Supplied information:
============================================================
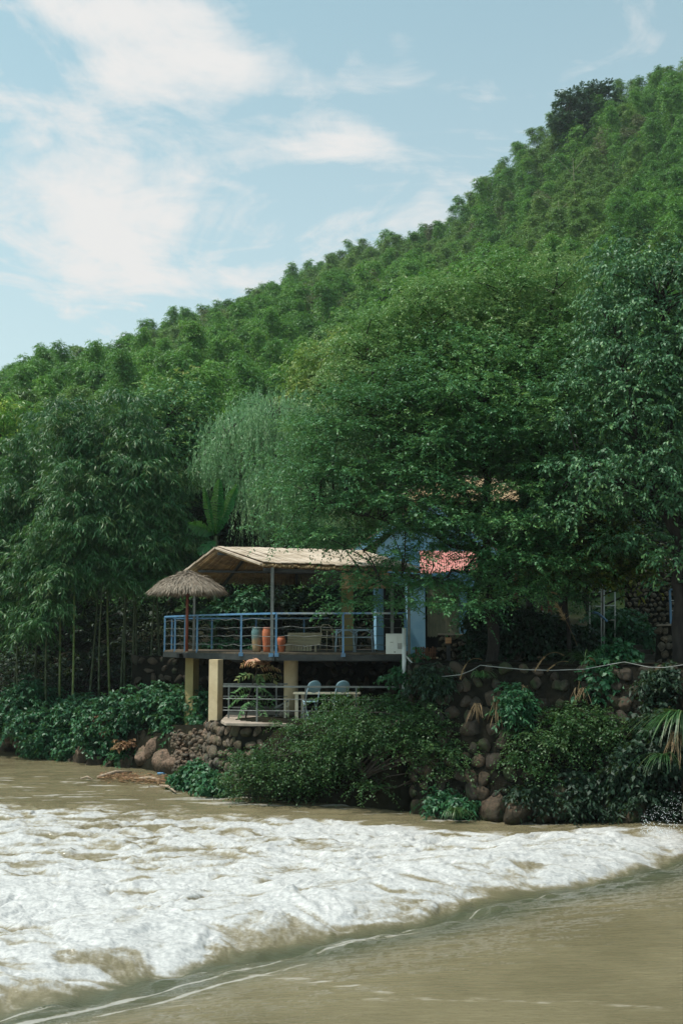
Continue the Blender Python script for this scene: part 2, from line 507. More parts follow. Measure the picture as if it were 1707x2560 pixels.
def river_fields(X, Y):
    t = (X - WX) * WT[0] + (Y - WY) * WT[1]
    s = (X - WX) * WN[0] + (Y - WY) * WN[1]
    s = s + (fbm(t * .45, s * .1, 5, 3) - .5) * .34 + .04 * np.sin(t * 1.3)
    yfar = np.interp(X, [-30, -12, -8.5, -2.5, 1.3, 4.0, 5.6, 7.0, 9], [31, 29.2, 28.6, 27.0, 25.2, 24.5, 24.1, 23.7, 23])
    wob = (fbm(X * .7, Y * .7, 21, 4) - .5)
    far = 1 - ss(Y + wob * 1.6, yfar - 1.8, yfar + .3)
    near = ss(s + wob * .5, .15, .75)
    Fm = near * far
    # warped turbulence
    wx, wy = fbm(X * .9, Y * .9, 31, 3) - .5, fbm(X * .9 + 9, Y * .9, 37, 3) - .5
    Xw, Yw = X + wx * 1.1, Y + wy * 1.1
    r1 = 1 - fbm(Xw * 1.2, Yw * 1.7, 41, 4, .42, ridged=True)
    r2 = fbm(Xw * 2.6, Yw * 3.4, 47, 3, .45)
    r3 = fbm(X * 9 + wx * 4, Y * 12 + wy * 4, 53, 4, .7)
    decay = .55 + .45 * np.exp(-s / 5)
    turb = ((r1 - .6) * .17 * decay + (r2 - .5) * .075 + (r3 - .5) * .022) * (.15 + .85 * ss(s, .4, 3.4)) + (r2 - .5) * .13 + (r3 - .5) * .045
    up = .27 * (1 - ss(s, -3.2, .50))
    mound = .20 * np.exp(-((s - 2.0) / 1.1) ** 2) - .16 * np.exp(-((s - .25) / .45) ** 2)
    glass = (fbm(t * 1.5, s * 2.2, 61, 2) - .5) * .20 * np.exp(-((s + .05) / .5) ** 2)
    rip = (fbm(X * .9 + Y * .25, Y * 3.2 - X * .5, 71, 4) - .5)
    shore = ss(Y, yfar - .8, yfar + .4)
    Z = up + mound + glass + turb * Fm * .75 + rip * (.020 + .085 * shore * (1 - ss(Y, 30, 40)))
    # foam cover
    dens = Fm * (1.15 - .34 * ss(Y, 17, 26) * (1 - ss(X, -3.5, 1.0)) - .30 * (1 - ss(s, .5, 1.7)) * (1 - ss(X, 2.0, 5.0)) )
    streak = fbm(Xw * .9 + 3, Yw * 4.0, 81, 5, .6)
    foam = dens + (streak - .5) * 1.5 * (dens > 0.02) + (r2 - .5) * .7 * Fm - .12 + (r1 - .6) * .3 * Fm
    lace = fbm(Xw * 2.2, Yw * 3.0, 87, 5, .65)
    foam = np.maximum(foam, Fm * (.30 + .45 * lace) * (1 - ss(s, 1.6, 3.2)))
    foam = np.clip(foam, 0, 1) * ss(Fm, .0, .12)
    # loose streaks: two lines before the drop, one arc in the near pool, flecks near the far bank
    def line(pos, wd, seed, thr):
        q = fbm(t * .8, s * 7.0, seed, 5, .6)
        wd = wd * (.5 + 1.1 * fbm(t * 1.7, s * .5, seed + 3, 3))
        return np.exp(-(((s - pos) + .035 * np.sin(t * .9 + seed)) / wd) ** 2) * ss(q, thr - .04, thr + .22)
    hold = 1 - ss(t, 9.5, 12)
    st = 1.0 * line(-.12, .05, 91, .34) * hold
    st = np.maximum(st, 1.0 * line(-.62 + .03 * t, .085, 95, .32) * (1 - ss(t, 5.6, 7)))
    st = np.maximum(st, .9 * line(-1.05 + .02 * t, .06, 99, .44) * (1 - ss(t, 3.0, 5)))
    st = np.maximum(st, .6 * line(-.34, .03, 97, .46) * hold)
    arc = Y - (12.34 - .05 * X - .035 * (X - 1.2) ** 2)
    fl = fbm(X * 2.5, Y * 9, 103, 3)
    st = np.maximum(st, .46 * np.exp(-(arc / .13) ** 2) * ss(fl, .34, .6) * ss(X, -.6, .4))
    arc2 = Y - (14.0 - .75 * (X + 1.4))
    st = np.maximum(st, .60 * np.exp(-(arc2 / .20) ** 2) * ss(fl, .40, .62) * ss(X, -1.9, -1.2) * (1 - ss(X, .3, 1)))
    fk = fbm(X * 1.2 + 7, Y * 8.5, 109, 4)
    st = np.maximum(st, .5 * ss(fk, .70, .80) * (1 - near) * ss(-s, .4, 1.2) * (1 - ss(X, 0.0, 3.5) * .7))
    flecks = ss(fbm(X * .9, Y * 5.5, 107, 4), .58, .70) * shore * (1 - ss(Y, yfar + 3.0, yfar + 7)) * .75
    st = np.maximum(st, flecks)
    Z = Z + (fbm(X * 1.6 + Y * .4, Y * 7.0 - X, 113, 5, .6) - .5) * .022 * (1 - near)
    deep = ss(s, -1.5 - .03 * t, -.55) * (1 - ss(s, .15, .7)) * (.75 + .25 * rip)  # band along the lip where the bank's dark reflection is painted as colour
    return Z, foam, st, deep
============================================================
The task: Transcribe the material exactly, and leave out whatever pictures it holds.

Written solution:
Continue the Blender Python script for this scene: part 2, from line 507. More parts follow. Measure the picture as if it were 1707x2560 pixels.
def river_fields(X, Y):
    t = (X - WX) * WT[0] + (Y - WY) * WT[1]
    s = (X - WX) * WN[0] + (Y - WY) * WN[1]
    s = s + (fbm(t * .45, s * .1, 5, 3) - .5) * .34 + .04 * np.sin(t * 1.3)
    yfar = np.interp(X, [-30, -12, -8.5, -2.5, 1.3, 4.0, 5.6, 7.0, 9], [31, 29.2, 28.6, 27.0, 25.2, 24.5, 24.1, 23.7, 23])
    wob = (fbm(X * .7, Y * .7, 21, 4) - .5)
    far = 1 - ss(Y + wob * 1.6, yfar - 1.8, yfar + .3)
    near = ss(s + wob * .5, .15, .75)
    Fm = near * far
    # warped turbulence
    wx, wy = fbm(X * .9, Y * .9, 31, 3) - .5, fbm(X * .9 + 9, Y * .9, 37, 3) - .5
    Xw, Yw = X + wx * 1.1, Y + wy * 1.1
    r1 = 1 - fbm(Xw * 1.2, Yw * 1.7, 41, 4, .42, ridged=True)
    r2 = fbm(Xw * 2.6, Yw * 3.4, 47, 3, .45)
    r3 = fbm(X * 9 + wx * 4, Y * 12 + wy * 4, 53, 4, .7)
    decay = .55 + .45 * np.exp(-s / 5)
    turb = ((r1 - .6) * .17 * decay + (r2 - .5) * .075 + (r3 - .5) * .022) * (.15 + .85 * ss(s, .4, 3.4)) + (r2 - .5) * .13 + (r3 - .5) * .045
    up = .27 * (1 - ss(s, -3.2, .50))
    mound = .20 * np.exp(-((s - 2.0) / 1.1) ** 2) - .16 * np.exp(-((s - .25) / .45) ** 2)
    glass = (fbm(t * 1.5, s * 2.2, 61, 2) - .5) * .20 * np.exp(-((s + .05) / .5) ** 2)
    rip = (fbm(X * .9 + Y * .25, Y * 3.2 - X * .5, 71, 4) - .5)
    shore = ss(Y, yfar - .8, yfar + .4)
    Z = up + mound + glass + turb * Fm * .75 + rip * (.020 + .085 * shore * (1 - ss(Y, 30, 40)))
    # foam cover
    dens = Fm * (1.15 - .34 * ss(Y, 17, 26) * (1 - ss(X, -3.5, 1.0)) - .30 * (1 - ss(s, .5, 1.7)) * (1 - ss(X, 2.0, 5.0)) )
    streak = fbm(Xw * .9 + 3, Yw * 4.0, 81, 5, .6)
    foam = dens + (streak - .5) * 1.5 * (dens > 0.02) + (r2 - .5) * .7 * Fm - .12 + (r1 - .6) * .3 * Fm
    lace = fbm(Xw * 2.2, Yw * 3.0, 87, 5, .65)
    foam = np.maximum(foam, Fm * (.30 + .45 * lace) * (1 - ss(s, 1.6, 3.2)))
    foam = np.clip(foam, 0, 1) * ss(Fm, .0, .12)
    # loose streaks: two lines before the drop, one arc in the near pool, flecks near the far bank
    def line(pos, wd, seed, thr):
        q = fbm(t * .8, s * 7.0, seed, 5, .6)
        wd = wd * (.5 + 1.1 * fbm(t * 1.7, s * .5, seed + 3, 3))
        return np.exp(-(((s - pos) + .035 * np.sin(t * .9 + seed)) / wd) ** 2) * ss(q, thr - .04, thr + .22)
    hold = 1 - ss(t, 9.5, 12)
    st = 1.0 * line(-.12, .05, 91, .34) * hold
    st = np.maximum(st, 1.0 * line(-.62 + .03 * t, .085, 95, .32) * (1 - ss(t, 5.6, 7)))
    st = np.maximum(st, .9 * line(-1.05 + .02 * t, .06, 99, .44) * (1 - ss(t, 3.0, 5)))
    st = np.maximum(st, .6 * line(-.34, .03, 97, .46) * hold)
    arc = Y - (12.34 - .05 * X - .035 * (X - 1.2) ** 2)
    fl = fbm(X * 2.5, Y * 9, 103, 3)
    st = np.maximum(st, .46 * np.exp(-(arc / .13) ** 2) * ss(fl, .34, .6) * ss(X, -.6, .4))
    arc2 = Y - (14.0 - .75 * (X + 1.4))
    st = np.maximum(st, .60 * np.exp(-(arc2 / .20) ** 2) * ss(fl, .40, .62) * ss(X, -1.9, -1.2) * (1 - ss(X, .3, 1)))
    fk = fbm(X * 1.2 + 7, Y * 8.5, 109, 4)
    st = np.maximum(st, .5 * ss(fk, .70, .80) * (1 - near) * ss(-s, .4, 1.2) * (1 - ss(X, 0.0, 3.5) * .7))
    flecks = ss(fbm(X * .9, Y * 5.5, 107, 4), .58, .70) * shore * (1 - ss(Y, yfar + 3.0, yfar + 7)) * .75
    st = np.maximum(st, flecks)
    Z = Z + (fbm(X * 1.6 + Y * .4, Y * 7.0 - X, 113, 5, .6) - .5) * .022 * (1 - near)
    deep = ss(s, -1.5 - .03 * t, -.55) * (1 - ss(s, .15, .7)) * (.75 + .25 * rip)  # band along the lip where the bank's dark reflection is painted as colour
    return Z, foam, st, deep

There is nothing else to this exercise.